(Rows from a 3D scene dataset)
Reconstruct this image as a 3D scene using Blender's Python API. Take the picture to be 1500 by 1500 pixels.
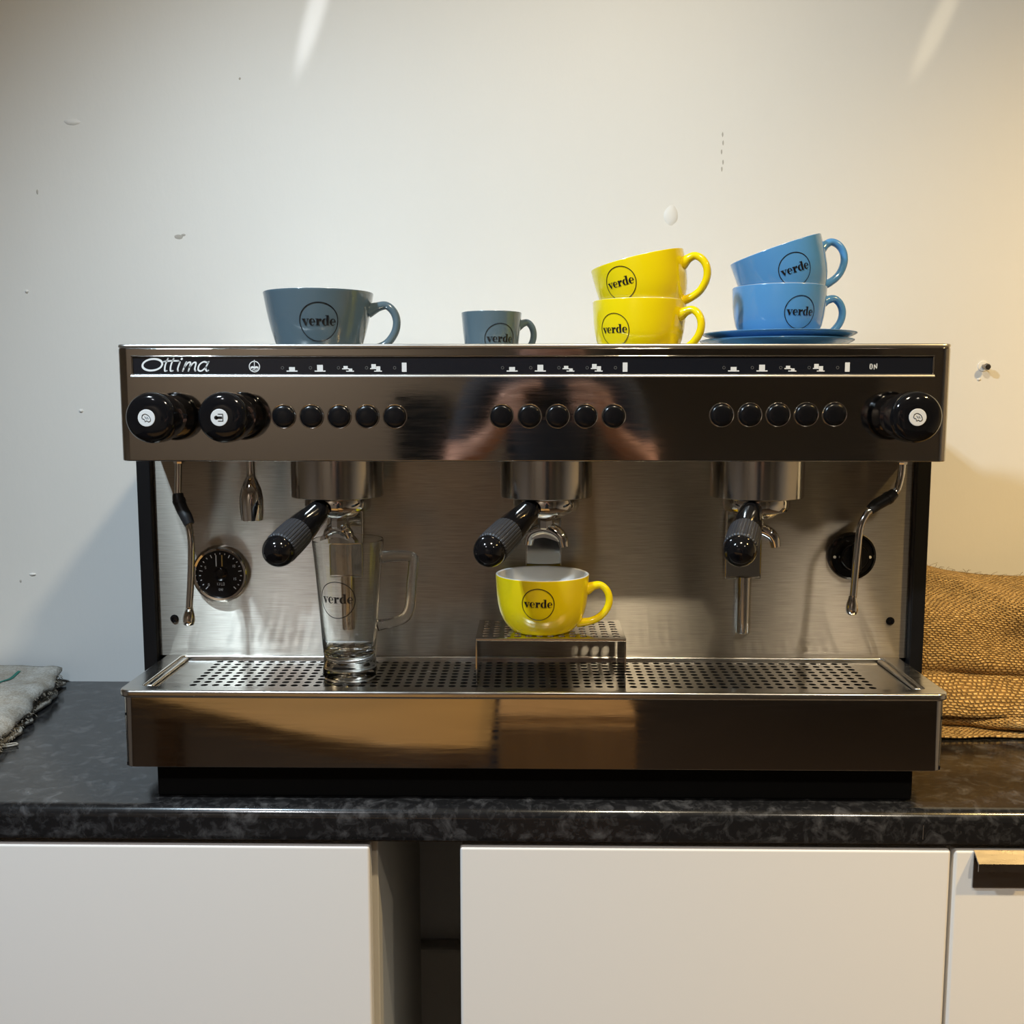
import bpy, bmesh, math, random
from math import sin, cos, pi, radians as R
from mathutils import Vector, Matrix, noise
from mathutils.geometry import tessellate_polygon

random.seed(7)
scn = bpy.context.scene
for o in list(bpy.data.objects):
    bpy.data.objects.remove(o, do_unlink=True)
C = scn.collection

# ------------------------------------------------------------------ camera, world, lights, exposure
cam = bpy.data.cameras.new('camera')
cam.sensor_width = 36.0
cam.lens = 36.0
cam.clip_start = 0.005
camo = bpy.data.objects.new('camera', cam)
C.objects.link(camo)
camo.location = (-0.004, -1.09, 1.353)
camo.rotation_euler = (pi / 2 - math.atan(170 / 1500), 0, R(0.9))
scn.camera = camo

world = bpy.data.worlds.new('world')
scn.world = world
world.use_nodes = True
world.node_tree.nodes['Background'].inputs[0].default_value = (0.9, 0.88, 0.85, 1)
world.node_tree.nodes['Background'].inputs[1].default_value = 0.15


def spot(name, loc, target, power, col, size, blend, rad):
    l = bpy.data.lights.new(name, 'SPOT')
    l.energy = power
    l.color = col
    l.spot_size = R(size)
    l.spot_blend = blend
    l.shadow_soft_size = rad
    o = bpy.data.objects.new(name, l)
    C.objects.link(o)
    o.location = loc
    o.rotation_euler = (Vector(target) - Vector(loc)).to_track_quat('-Z', 'Y').to_euler()
    return o


def aimed(x, tx, ty): return (x + tx, -0.63 + ty, 1.28)


# each fitting by the wall is a twin spot; a second row of downlights hangs over the aisle
for dx, dz in ((-0.03, 0.0), (0.03, 0.02)):
    spot('cool_ceiling_spot', (-0.75 + dx, -0.63, 2.28 + dz), aimed(-0.75, 0.52, 0.16), 42.5, (0.70, 0.87, 1.0), 142, 1.0, 0.022)
    spot('warm_ceiling_spot', (0.24 + dx, -0.63, 2.28 + dz), aimed(0.24, -0.14, 0.62), 17, (1.0, 0.86, 0.62), 154, 1.0, 0.022)
    spot('warm_side_spot', (1.25 + dx, -0.63, 2.28 + dz), aimed(1.25, 0.16, 0.36), 52, (1.0, 0.67, 0.25), 132, 1.0, 0.022)
spot('aisle_downlight', (-0.75, -1.45, 2.30), (-0.75, -1.45, 0), 94, (0.94, 0.95, 1.0), 124, 1.0, 0.05)
spot('aisle_downlight', (0.95, -1.45, 2.30), (0.95, -1.45, 0), 116, (1.0, 0.88, 0.70), 124, 1.0, 0.05)
spot('added_room_fill', (-1.3, -2.9, 2.5), (-1.2, -3.5, 1.2), 55, (1.0, 0.88, 0.74), 110, 1.0, 0.05)  # added fill, no known fitting: lightens the far wall mirrored in the hood


def stray_beam(name, loc, target, along, power, col, size, squash):
    """thin slanted streak thrown on the wall by a fitting's reflector: a spot with an oval cone"""
    o = spot(name, loc, target, power, col, size, 0.9, 0.006)
    d = (Vector(target) - Vector(loc)).normalized()
    y = (Vector(along) - d * Vector(along).dot(d)).normalized()
    x = y.cross(-d)
    o.rotation_euler = Matrix((x, y, -d)).transposed().to_euler()
    o.scale = (squash, 1, 1)
    return o


stray_beam('reflector_streak', (-0.75, -0.63, 2.28), (-0.318, 0.494, 1.925), (0.33, 0, 1), 20, (0.95, 0.98, 1.0), 11, 0.13)
stray_beam('reflector_streak', (1.25, -0.63, 2.28), (0.600, 0.494, 1.90), (0.45, 0, 1), 14, (1.0, 0.85, 0.58), 8, 0.17)

scn.view_settings.view_transform = 'Standard'
scn.view_settings.look = 'None'
scn.view_settings.gamma = 1.0
scn.view_settings.use_curve_mapping = False
scn.view_settings.exposure = 0.12
try:
    scn.cycles.max_bounces = 10
    scn.cycles.transmission_bounces = 10
    scn.cycles.glossy_bounces = 6
    scn.cycles.caustics_reflective = True
    scn.cycles.sample_clamp_indirect = 12.0
except Exception:
    pass

# ------------------------------------------------------------------ helpers
WLOC = {}            # world position of the origin of every object made here


def link(o, parent=None, w=Vector((0, 0, 0))):
    C.objects.link(o)
    WLOC[o.name] = Vector(w)
    if parent is not None:
        o.parent = parent
        o.location = Vector(w) - WLOC[parent.name]
    else:
        o.location = w
    return o


def tag(o, label=None, cat=None, group=None, kind=None):
    if label: o['label'] = label
    if cat: o['category'] = cat
    if group: o['group'] = group
    if kind: o['kind'] = kind
    return o


def thing(name, label, cat, loc, group=None):
    o = bpy.data.objects.new(name, None)
    o.empty_display_size = 0.02
    link(o, None, Vector(loc))
    return tag(o, label, cat, group)


def meshobj(name, vf, mat, parent=None, smooth=None, uvf=None, center=True, xf=None):
    """vf = (verts, faces) in world coordinates -> ONE mesh object with its origin at the middle of its box"""
    verts, faces = vf
    verts = [Vector(v) for v in verts]
    if xf is not None:
        verts = [xf @ v for v in verts]
    c = Vector((0, 0, 0))
    if center and verts:
        lo = Vector([min(v[i] for v in verts) for i in range(3)])
        hi = Vector([max(v[i] for v in verts) for i in range(3)])
        c = (lo + hi) / 2
        if parent is None:
            c.z = lo.z
    me = bpy.data.meshes.new(name)
    me.from_pydata([tuple(v - c) for v in verts], [], faces)
    if uvf is not None:
        uv = me.uv_layers.new(name='UVMap')
        for lp in me.loops:
            uv.data[lp.index].uv = uvf(verts[lp.vertex_index], lp.vertex_index)
    me.validate()
    bm = bmesh.new()
    bm.from_mesh(me)
    bmesh.ops.recalc_face_normals(bm, faces=bm.faces)
    bm.to_mesh(me)
    bm.free()
    if mat is not None:
        for m in (mat if isinstance(mat, (list, tuple)) else [mat]):
            me.materials.append(m)
    if smooth is not None:
        me.polygons.foreach_set('use_smooth', [True] * len(me.polygons))
        if smooth < 180:
            me.set_sharp_from_angle(angle=R(smooth))
    o = bpy.data.objects.new(name, me)
    if smooth is not None and smooth < 180:
        wn = o.modifiers.new('weighted_normals', 'WEIGHTED_NORMAL')
        wn.keep_sharp = True
        wn.weight = 90
    return link(o, parent, c)


def join(*vfs):
    V, F = [], []
    for v, f in vfs:
        n = len(V)
        V += list(v)
        F += [tuple(i + n for i in q) for q in f]
    return V, F


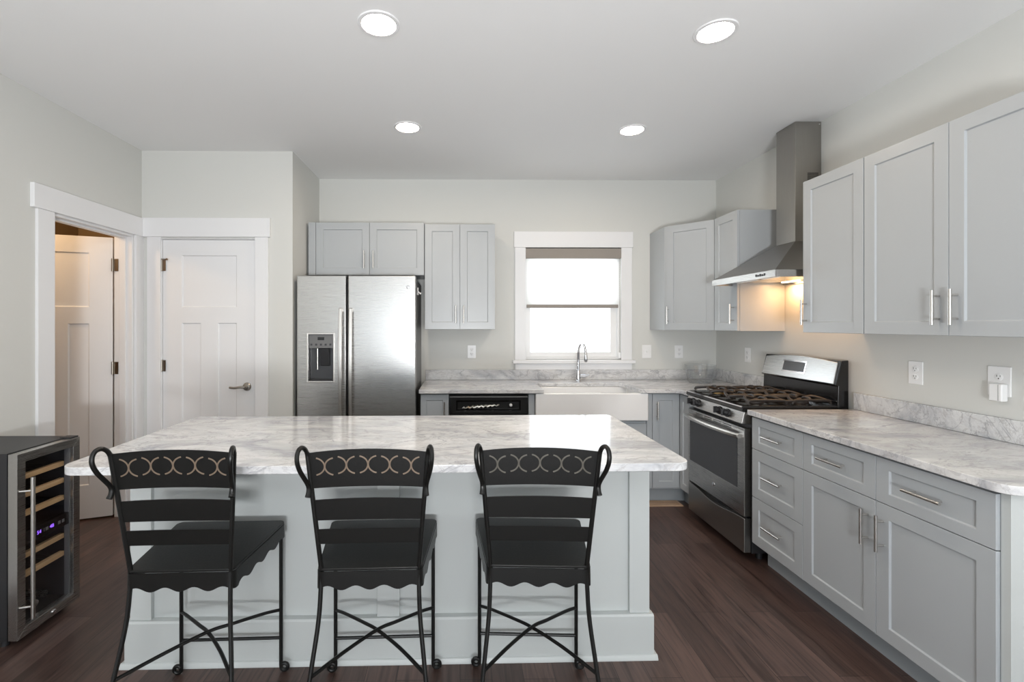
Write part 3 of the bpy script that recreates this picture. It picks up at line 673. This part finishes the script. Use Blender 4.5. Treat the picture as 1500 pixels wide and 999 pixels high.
for (x, y) in ((0.14, 0.15), (0.14, 0.43), (W / 2, 0.29), (W - 0.14, 0.15), (W - 0.14, 0.43)):
    q = MB().lathe([(0.052, 0.930), (0.050, 0.938), (0.040, 0.942), (0.036, 0.942)], (x, y, 0), 28).build('burner', 'brass' if x < 0.2 and y < 0.2 else 'cast', rg)
    MB().lathe([(0.036, 0.9425), (0.037, 0.949), (0.030, 0.954), (0.006, 0.955)], (x, y, 0), 24).build('burner_cap', 'cast', q)
for gx0, gx1 in ((0.022, 0.236), (0.242, 0.450), (0.456, 0.670)):
    g = MB(); cx = (gx0 + gx1) / 2; zt = 0.960; rr = 0.0085; hw_ = (gx1 - gx0) / 2 - 0.008
    def bar(p): g.tube(spline(p, 5), rr, 8)
    for cy in (0.155, 0.425):
        for sx in (-1, 1):
            bar([(cx + sx * hw_, cy - 0.118, 0.936), (cx + sx * hw_, cy - 0.105, zt - 0.006), (cx + sx * hw_ * 0.97, cy - 0.05, zt - 0.004), (cx + sx * hw_ * 0.96, cy, zt - 0.003), (cx + sx * hw_ * 0.97, cy + 0.05, zt - 0.004), (cx + sx * hw_, cy + 0.105, zt - 0.006), (cx + sx * hw_, cy + 0.118, 0.936)])
            bar([(cx + sx * hw_ * 0.96, cy, zt - 0.003), (cx + sx * 0.07, cy + 0.006, zt + 0.006), (cx + sx * 0.035, cy + 0.004, zt + 0.006), (cx + sx * 0.022, cy, zt - 0.004)])
            bar([(cx + sx * hw_ * 0.98, cy + sx * 0.11, zt - 0.010), (cx + sx * 0.05, cy + sx * 0.10, zt), (cx, cy + sx * 0.075, zt + 0.007), (cx, cy + sx * 0.022, zt - 0.003)])
            bar([(cx - sx * hw_ * 0.98, cy + sx * 0.11, zt - 0.010), (cx - sx * 0.05, cy + sx * 0.10, zt), (cx, cy + sx * 0.075, zt + 0.007)])
    for sx in (-1, 1): bar([(cx + sx * hw_, 0.26, 0.950), (cx + sx * hw_, 0.29, 0.952), (cx + sx * hw_, 0.32, 0.950)])
    bar([(cx, 0.225, zt), (cx, 0.29, zt + 0.002), (cx, 0.355, zt)])
    g.build('grate', 'cast', rg)

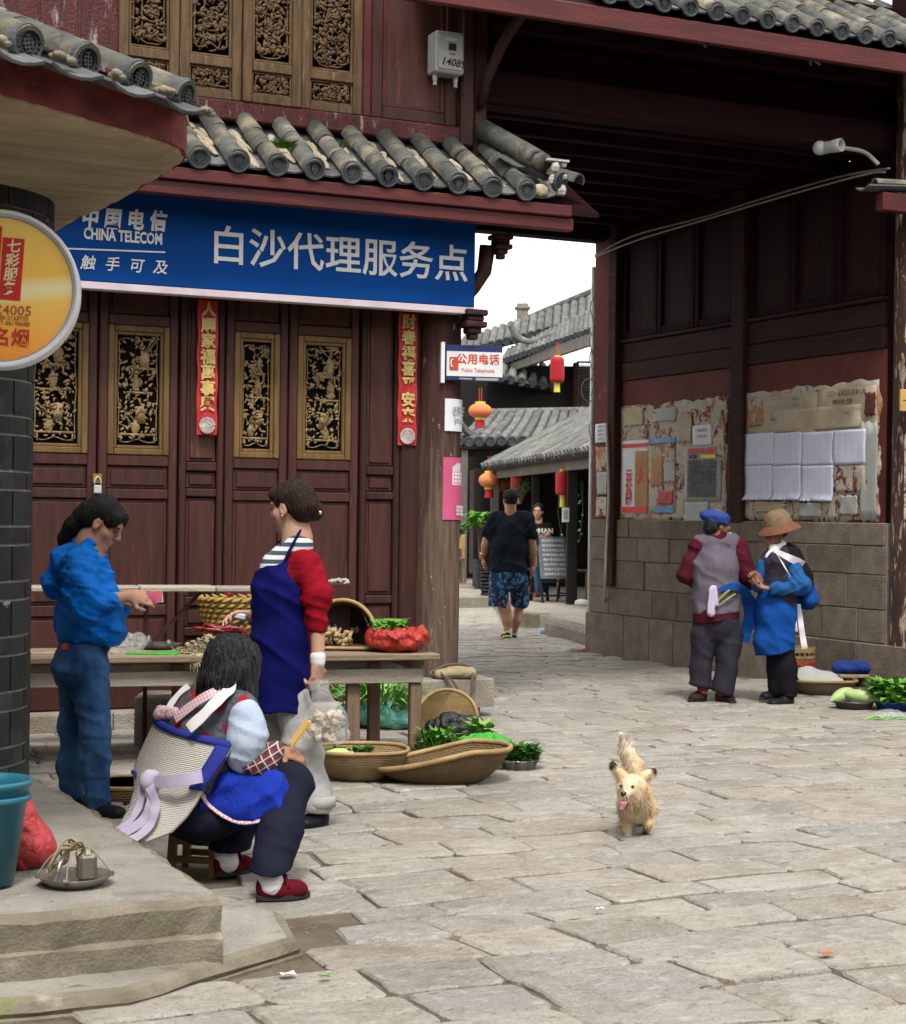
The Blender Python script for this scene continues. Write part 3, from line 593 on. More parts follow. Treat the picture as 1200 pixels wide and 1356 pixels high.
MB().span((-3.8, -.72, 5.05), (-.6, -.66, 5.25), .008).build('fascia_board', RB, rg)
MB().add([(-3.8, -.7, 5.26), (5.6, -.7, 4.97), (5.6, 5.2, 7.4), (-3.8, 5.2, 7.4), (-3.8, -.7, 5.30), (5.6, -.7, 5.0), (5.6, 5.2, 7.5), (-3.8, 5.2, 7.5)], [(3, 2, 1, 0), (4, 5, 6, 7), (0, 1, 5, 4), (1, 2, 6, 5), (2, 3, 7, 6), (3, 0, 4, 7)])
# front beam and boards in shadow, ceiling joists
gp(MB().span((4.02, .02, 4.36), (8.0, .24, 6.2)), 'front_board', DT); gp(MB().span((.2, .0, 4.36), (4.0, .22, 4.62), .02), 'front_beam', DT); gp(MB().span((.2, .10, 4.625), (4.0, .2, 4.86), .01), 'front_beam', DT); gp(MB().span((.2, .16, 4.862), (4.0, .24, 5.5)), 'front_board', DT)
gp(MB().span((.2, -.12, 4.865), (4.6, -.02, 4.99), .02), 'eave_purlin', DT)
for px in (926, 1072):
    q = ony(px, 52 if px < 1000 else 76, -.25); m = MB(); m.lathe([(.02, -.02), (.05, .0), (.055, .05), (.03, .09)], 10, T(q, (0, .5, 0)))
    for k in range(7): m.tube([q, q + Vector((rnd(-.02, .14), rnd(-.05, .05), rnd(-.07, .04)))], .008, 5)
    gp(m, 'beam_ornament', MATS['plinth stone'], smooth=True)
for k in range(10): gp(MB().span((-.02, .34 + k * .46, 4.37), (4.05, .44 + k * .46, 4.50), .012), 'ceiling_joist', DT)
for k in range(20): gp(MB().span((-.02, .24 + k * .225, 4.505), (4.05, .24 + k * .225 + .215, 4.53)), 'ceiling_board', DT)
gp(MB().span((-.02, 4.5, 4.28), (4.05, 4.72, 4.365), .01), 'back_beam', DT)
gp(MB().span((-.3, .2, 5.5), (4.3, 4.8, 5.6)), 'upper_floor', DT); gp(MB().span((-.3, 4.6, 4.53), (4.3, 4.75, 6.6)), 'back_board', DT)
# stone wall: individual blocks in courses
random.seed(77); BM = {}
zc = [0, .43, .70, .98, 1.215, 1.40]
for c in range(5):
    y = -.02 - (0 if c else .5); z0, z1 = zc[c], zc[c + 1]; first = True
    while y < 4.70:
        L = rnd(.42, .85) if not (first and c % 2) else rnd(.3, .45); first = False; L = min(L, 4.72 - y)
        if 4.72 - (y + L) < .2: L = 4.72 - y
        key = round(L, 1); pr = rnd(0, .012) + (.05 if c == 0 else 0)
        m = MB().box((0, 0, 0), (.22, L - .005, z1 - z0 - .005), bev=.006); gp(m, 'stone_block', MATS['wall stone'], loc=(GX + .11 - pr, y + L / 2, (z0 + z1) / 2)); y += L
gp(MB().span((GX + .02, -.02, 0), (GX + .2, 4.70, 1.40)), 'mortar_bed', MATS['grout'])
gp(MB().span((GX - .05, -.6, 0), (GX + .5, -.03, .40), .02), 'column_stone', MATS['plinth stone'])
gp(MB().span((GX + .004, .0, .42), (GX + .06, .055, 1.40), .01), 'mortar_strip', MATS['plinth stone'])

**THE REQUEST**
Begin at the line that has "Write part 3 of"; stop after the line that has "g.build('grate', 'cast', rg)". Copy every line in that span exactly.

**OUTPUT OF THE TASK**
Write part 3 of the bpy script that recreates this picture. It picks up at line 673. This part finishes the script. Use Blender 4.5. Treat the picture as 1500 pixels wide and 999 pixels high.
for (x, y) in ((0.14, 0.15), (0.14, 0.43), (W / 2, 0.29), (W - 0.14, 0.15), (W - 0.14, 0.43)):
    q = MB().lathe([(0.052, 0.930), (0.050, 0.938), (0.040, 0.942), (0.036, 0.942)], (x, y, 0), 28).build('burner', 'brass' if x < 0.2 and y < 0.2 else 'cast', rg)
    MB().lathe([(0.036, 0.9425), (0.037, 0.949), (0.030, 0.954), (0.006, 0.955)], (x, y, 0), 24).build('burner_cap', 'cast', q)
for gx0, gx1 in ((0.022, 0.236), (0.242, 0.450), (0.456, 0.670)):
    g = MB(); cx = (gx0 + gx1) / 2; zt = 0.960; rr = 0.0085; hw_ = (gx1 - gx0) / 2 - 0.008
    def bar(p): g.tube(spline(p, 5), rr, 8)
    for cy in (0.155, 0.425):
        for sx in (-1, 1):
            bar([(cx + sx * hw_, cy - 0.118, 0.936), (cx + sx * hw_, cy - 0.105, zt - 0.006), (cx + sx * hw_ * 0.97, cy - 0.05, zt - 0.004), (cx + sx * hw_ * 0.96, cy, zt - 0.003), (cx + sx * hw_ * 0.97, cy + 0.05, zt - 0.004), (cx + sx * hw_, cy + 0.105, zt - 0.006), (cx + sx * hw_, cy + 0.118, 0.936)])
            bar([(cx + sx * hw_ * 0.96, cy, zt - 0.003), (cx + sx * 0.07, cy + 0.006, zt + 0.006), (cx + sx * 0.035, cy + 0.004, zt + 0.006), (cx + sx * 0.022, cy, zt - 0.004)])
            bar([(cx + sx * hw_ * 0.98, cy + sx * 0.11, zt - 0.010), (cx + sx * 0.05, cy + sx * 0.10, zt), (cx, cy + sx * 0.075, zt + 0.007), (cx, cy + sx * 0.022, zt - 0.003)])
            bar([(cx - sx * hw_ * 0.98, cy + sx * 0.11, zt - 0.010), (cx - sx * 0.05, cy + sx * 0.10, zt), (cx, cy + sx * 0.075, zt + 0.007)])
    for sx in (-1, 1): bar([(cx + sx * hw_, 0.26, 0.950), (cx + sx * hw_, 0.29, 0.952), (cx + sx * hw_, 0.32, 0.950)])
    bar([(cx, 0.225, zt), (cx, 0.29, zt + 0.002), (cx, 0.355, zt)])
    g.build('grate', 'cast', rg)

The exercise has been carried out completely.